BG-58 Fillmore poster by Wes Wilson with Chambers Brothers. Quicksilver Messenger Service poster and Sandy Bull poster

Wes Wilson (1937-2020)

 

Open Hands - 1967

 

First printing lithograph, Condition: Near Mint

 

Framed: 30" tall x 19 1/4" wide

 

$$

 

 

Close-up of frame

Close-up of frame at angle

Description

The central image is a nude figure drawn with her hands extended, palms out and fingers down—a widely recognized gesture of openness. Openness was one of the most important principles of the “hippie value system.” Because this poster was unusually long, it is difficult to find examples that are not torn at either the top or the bottom. In most cases, the model that Wes Wilson used for his nudes was his wife, Eva.

 

 

The Chambers Brothers began as a gospel group that migrated to the burgeoning folk music movement in the early 1960’s. They played at the 1965 Newport Folk Festival where Bob Dylan went electric, which they began to do following the event as well. They scored their biggest hit in 1968 with, “Time has Come Today,” which was an 11-minute tripped out drum-driven song, which also had a shortened version living just outside the Billboard Top Ten for 8 weeks.
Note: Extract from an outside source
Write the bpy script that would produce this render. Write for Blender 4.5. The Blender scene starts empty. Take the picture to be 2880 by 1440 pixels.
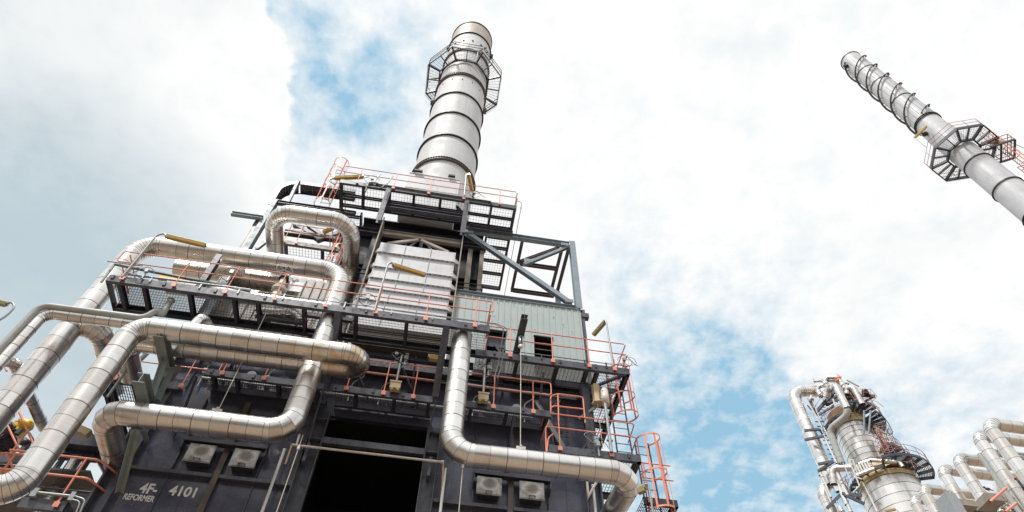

The song contains the immortal line, “and my soul’s been psychedelicized.”

 

 

Quicksilver Messenger Service was one of the mainstays of the San Francisco dance concert movement and helped define the San Francisco Sound with the searing guitar playing of John Cipollina and Gary Duncan. The group's long instrumental jams were legendary, both on stage and on record

 

 

 

Alexander "Sandy" Bull was an American folk musician and composer. Bull was an accomplished player of many stringed instruments, including guitar, pedal steel guitar, banjo, and oud. His early work blended non-western instruments with 1960s folk revival music, and has been cited as important in the development of psychedelic music.